* [Exercise]: Starting at the top of the records, output every line through the one that contains "S.camera = cam", keeping each exactly as it appears.

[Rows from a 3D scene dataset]
__________________________________________________
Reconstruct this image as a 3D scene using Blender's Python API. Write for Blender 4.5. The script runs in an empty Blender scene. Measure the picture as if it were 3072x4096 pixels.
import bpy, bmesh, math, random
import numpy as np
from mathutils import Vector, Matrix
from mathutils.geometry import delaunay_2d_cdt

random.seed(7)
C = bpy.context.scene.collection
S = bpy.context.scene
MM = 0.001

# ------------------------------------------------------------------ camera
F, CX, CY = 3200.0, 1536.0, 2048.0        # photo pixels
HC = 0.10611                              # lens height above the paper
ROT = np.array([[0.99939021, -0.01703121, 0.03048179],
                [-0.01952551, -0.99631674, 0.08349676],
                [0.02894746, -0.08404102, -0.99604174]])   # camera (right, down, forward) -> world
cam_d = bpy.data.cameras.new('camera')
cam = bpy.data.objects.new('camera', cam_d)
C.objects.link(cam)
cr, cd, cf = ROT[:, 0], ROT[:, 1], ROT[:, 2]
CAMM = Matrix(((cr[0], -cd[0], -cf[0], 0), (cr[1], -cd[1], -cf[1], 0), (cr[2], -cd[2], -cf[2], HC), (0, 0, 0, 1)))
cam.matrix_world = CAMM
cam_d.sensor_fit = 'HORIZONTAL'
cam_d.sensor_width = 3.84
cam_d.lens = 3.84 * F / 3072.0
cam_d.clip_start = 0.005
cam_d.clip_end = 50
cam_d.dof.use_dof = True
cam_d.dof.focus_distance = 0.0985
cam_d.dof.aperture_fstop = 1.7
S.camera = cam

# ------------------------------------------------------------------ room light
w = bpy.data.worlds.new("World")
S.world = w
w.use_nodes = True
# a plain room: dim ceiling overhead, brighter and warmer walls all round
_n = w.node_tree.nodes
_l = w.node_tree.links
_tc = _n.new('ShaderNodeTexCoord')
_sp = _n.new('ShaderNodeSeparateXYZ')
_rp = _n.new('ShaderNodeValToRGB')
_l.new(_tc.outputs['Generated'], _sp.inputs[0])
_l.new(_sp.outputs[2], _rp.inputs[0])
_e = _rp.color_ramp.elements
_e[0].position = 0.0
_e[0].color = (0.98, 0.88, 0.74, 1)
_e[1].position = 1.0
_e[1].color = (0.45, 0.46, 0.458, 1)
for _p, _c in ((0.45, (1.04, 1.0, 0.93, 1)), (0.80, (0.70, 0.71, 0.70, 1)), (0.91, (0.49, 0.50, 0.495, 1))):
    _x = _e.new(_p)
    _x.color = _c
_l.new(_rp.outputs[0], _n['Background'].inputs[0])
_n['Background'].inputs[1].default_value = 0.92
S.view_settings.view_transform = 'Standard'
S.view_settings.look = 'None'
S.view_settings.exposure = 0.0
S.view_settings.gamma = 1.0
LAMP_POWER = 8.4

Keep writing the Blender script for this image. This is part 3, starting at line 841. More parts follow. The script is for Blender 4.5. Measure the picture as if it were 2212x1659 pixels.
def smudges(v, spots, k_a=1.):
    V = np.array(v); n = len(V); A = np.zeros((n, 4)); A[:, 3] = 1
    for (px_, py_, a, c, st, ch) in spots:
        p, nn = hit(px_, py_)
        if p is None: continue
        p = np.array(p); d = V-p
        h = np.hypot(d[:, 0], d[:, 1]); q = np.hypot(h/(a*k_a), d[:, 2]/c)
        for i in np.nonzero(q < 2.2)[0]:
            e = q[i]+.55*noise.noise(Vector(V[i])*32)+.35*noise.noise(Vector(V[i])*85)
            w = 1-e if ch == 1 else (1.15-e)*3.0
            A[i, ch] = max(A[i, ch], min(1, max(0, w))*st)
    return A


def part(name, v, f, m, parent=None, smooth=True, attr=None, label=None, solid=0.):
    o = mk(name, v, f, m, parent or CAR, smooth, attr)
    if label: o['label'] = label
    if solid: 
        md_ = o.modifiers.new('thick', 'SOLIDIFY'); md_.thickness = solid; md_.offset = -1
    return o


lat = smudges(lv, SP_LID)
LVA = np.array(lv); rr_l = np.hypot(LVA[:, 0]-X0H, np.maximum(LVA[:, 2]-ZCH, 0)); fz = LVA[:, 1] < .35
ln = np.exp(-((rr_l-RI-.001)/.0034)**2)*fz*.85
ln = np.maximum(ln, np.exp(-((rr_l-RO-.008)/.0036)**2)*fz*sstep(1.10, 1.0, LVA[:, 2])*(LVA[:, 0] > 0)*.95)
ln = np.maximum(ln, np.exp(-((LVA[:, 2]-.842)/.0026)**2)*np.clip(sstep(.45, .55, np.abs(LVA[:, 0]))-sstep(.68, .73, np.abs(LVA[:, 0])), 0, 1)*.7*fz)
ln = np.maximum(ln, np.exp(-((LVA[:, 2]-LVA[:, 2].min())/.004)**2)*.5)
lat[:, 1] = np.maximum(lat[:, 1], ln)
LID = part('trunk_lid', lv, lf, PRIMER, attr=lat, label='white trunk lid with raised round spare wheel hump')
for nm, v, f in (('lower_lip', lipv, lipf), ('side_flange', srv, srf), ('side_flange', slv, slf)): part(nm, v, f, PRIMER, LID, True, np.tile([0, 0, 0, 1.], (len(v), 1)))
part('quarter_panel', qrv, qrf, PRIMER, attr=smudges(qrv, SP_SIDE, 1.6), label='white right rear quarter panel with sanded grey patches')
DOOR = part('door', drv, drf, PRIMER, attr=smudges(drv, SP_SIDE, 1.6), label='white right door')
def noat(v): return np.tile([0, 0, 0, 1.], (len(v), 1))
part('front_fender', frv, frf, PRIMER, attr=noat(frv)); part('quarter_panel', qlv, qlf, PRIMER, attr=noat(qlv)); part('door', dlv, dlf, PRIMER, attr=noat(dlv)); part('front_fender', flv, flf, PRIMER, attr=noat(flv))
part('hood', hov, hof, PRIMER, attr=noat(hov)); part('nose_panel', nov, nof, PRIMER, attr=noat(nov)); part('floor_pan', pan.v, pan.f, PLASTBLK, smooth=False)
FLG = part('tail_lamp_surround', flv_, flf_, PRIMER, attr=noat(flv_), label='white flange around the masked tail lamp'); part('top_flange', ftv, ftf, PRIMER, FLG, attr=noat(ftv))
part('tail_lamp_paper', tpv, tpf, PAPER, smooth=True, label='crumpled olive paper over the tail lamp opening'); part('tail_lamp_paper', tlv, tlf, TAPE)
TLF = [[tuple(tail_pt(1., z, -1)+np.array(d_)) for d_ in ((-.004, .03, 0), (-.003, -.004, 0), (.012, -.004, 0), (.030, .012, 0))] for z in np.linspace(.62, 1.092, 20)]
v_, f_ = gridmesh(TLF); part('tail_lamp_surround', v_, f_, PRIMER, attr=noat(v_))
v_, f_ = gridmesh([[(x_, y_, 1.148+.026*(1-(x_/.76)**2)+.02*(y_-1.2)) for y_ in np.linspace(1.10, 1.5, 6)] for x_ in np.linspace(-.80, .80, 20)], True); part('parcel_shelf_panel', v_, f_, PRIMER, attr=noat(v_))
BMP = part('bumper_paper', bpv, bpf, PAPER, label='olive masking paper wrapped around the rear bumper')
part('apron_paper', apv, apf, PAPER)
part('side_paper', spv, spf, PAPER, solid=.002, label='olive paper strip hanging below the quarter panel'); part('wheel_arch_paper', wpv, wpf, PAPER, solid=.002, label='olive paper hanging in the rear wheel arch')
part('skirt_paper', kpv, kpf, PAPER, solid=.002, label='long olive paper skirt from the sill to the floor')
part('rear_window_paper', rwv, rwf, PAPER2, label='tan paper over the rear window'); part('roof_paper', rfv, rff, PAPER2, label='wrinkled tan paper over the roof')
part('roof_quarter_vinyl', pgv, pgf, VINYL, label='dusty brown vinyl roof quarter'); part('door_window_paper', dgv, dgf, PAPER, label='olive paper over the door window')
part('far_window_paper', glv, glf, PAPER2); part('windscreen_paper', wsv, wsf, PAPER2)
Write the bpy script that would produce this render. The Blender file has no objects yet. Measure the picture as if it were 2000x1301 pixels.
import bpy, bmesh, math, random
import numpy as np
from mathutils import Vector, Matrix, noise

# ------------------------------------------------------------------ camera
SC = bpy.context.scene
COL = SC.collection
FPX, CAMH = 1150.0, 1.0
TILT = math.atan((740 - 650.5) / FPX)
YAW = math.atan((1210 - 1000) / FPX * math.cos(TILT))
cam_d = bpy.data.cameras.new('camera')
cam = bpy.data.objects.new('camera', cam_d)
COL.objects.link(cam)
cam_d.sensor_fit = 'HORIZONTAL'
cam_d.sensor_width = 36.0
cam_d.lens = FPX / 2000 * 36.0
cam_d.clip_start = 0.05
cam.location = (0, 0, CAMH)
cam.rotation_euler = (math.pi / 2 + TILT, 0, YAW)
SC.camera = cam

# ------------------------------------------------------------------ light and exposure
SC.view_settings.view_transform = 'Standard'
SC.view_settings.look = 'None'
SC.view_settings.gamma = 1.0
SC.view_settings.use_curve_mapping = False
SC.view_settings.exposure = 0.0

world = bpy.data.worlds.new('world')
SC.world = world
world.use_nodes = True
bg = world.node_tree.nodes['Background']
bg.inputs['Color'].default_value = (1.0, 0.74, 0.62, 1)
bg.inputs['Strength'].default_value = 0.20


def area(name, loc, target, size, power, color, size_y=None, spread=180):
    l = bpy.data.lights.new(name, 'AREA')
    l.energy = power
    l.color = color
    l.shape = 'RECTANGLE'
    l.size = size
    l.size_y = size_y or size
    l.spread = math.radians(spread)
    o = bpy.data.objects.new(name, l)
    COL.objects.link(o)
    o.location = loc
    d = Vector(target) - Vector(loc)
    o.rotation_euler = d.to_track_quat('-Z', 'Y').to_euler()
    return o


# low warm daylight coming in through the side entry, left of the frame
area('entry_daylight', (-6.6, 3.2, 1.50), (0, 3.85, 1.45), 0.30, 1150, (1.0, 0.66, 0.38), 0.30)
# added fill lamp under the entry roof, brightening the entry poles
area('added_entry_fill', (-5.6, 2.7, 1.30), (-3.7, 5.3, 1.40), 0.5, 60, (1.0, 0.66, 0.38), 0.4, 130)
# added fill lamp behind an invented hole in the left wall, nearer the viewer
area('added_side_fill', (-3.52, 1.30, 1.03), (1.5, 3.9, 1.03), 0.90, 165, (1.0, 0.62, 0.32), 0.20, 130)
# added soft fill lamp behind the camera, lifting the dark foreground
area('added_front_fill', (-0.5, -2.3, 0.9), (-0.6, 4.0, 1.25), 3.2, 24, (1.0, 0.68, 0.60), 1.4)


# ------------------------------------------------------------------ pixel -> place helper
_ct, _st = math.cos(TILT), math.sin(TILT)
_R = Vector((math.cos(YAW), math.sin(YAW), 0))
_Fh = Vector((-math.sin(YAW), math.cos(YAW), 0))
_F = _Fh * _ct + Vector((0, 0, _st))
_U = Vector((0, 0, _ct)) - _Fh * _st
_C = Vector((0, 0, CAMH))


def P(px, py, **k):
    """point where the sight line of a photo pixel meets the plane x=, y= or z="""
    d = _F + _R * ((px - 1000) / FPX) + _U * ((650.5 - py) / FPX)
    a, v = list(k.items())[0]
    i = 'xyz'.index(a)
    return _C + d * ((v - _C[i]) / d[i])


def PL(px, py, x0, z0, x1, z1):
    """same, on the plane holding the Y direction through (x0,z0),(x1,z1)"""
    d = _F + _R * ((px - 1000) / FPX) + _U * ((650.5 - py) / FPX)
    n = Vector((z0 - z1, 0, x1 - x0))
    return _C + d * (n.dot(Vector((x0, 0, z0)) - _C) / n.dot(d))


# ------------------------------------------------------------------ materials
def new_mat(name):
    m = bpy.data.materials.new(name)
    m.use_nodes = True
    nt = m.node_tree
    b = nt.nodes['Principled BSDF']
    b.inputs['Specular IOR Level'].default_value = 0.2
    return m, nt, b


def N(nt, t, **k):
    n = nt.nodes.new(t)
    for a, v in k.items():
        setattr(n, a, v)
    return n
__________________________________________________
* [Problem solution]:
Reconstruct this image as a 3D scene using Blender's Python API. Write for Blender 4.5. The script runs in an empty Blender scene. Measure the picture as if it were 3072x4096 pixels.
import bpy, bmesh, math, random
import numpy as np
from mathutils import Vector, Matrix
from mathutils.geometry import delaunay_2d_cdt

random.seed(7)
C = bpy.context.scene.collection
S = bpy.context.scene
MM = 0.001

# ------------------------------------------------------------------ camera
F, CX, CY = 3200.0, 1536.0, 2048.0        # photo pixels
HC = 0.10611                              # lens height above the paper
ROT = np.array([[0.99939021, -0.01703121, 0.03048179],
                [-0.01952551, -0.99631674, 0.08349676],
                [0.02894746, -0.08404102, -0.99604174]])   # camera (right, down, forward) -> world
cam_d = bpy.data.cameras.new('camera')
cam = bpy.data.objects.new('camera', cam_d)
C.objects.link(cam)
cr, cd, cf = ROT[:, 0], ROT[:, 1], ROT[:, 2]
CAMM = Matrix(((cr[0], -cd[0], -cf[0], 0), (cr[1], -cd[1], -cf[1], 0), (cr[2], -cd[2], -cf[2], HC), (0, 0, 0, 1)))
cam.matrix_world = CAMM
cam_d.sensor_fit = 'HORIZONTAL'
cam_d.sensor_width = 3.84
cam_d.lens = 3.84 * F / 3072.0
cam_d.clip_start = 0.005
cam_d.clip_end = 50
cam_d.dof.use_dof = True
cam_d.dof.focus_distance = 0.0985
cam_d.dof.aperture_fstop = 1.7
S.camera = cam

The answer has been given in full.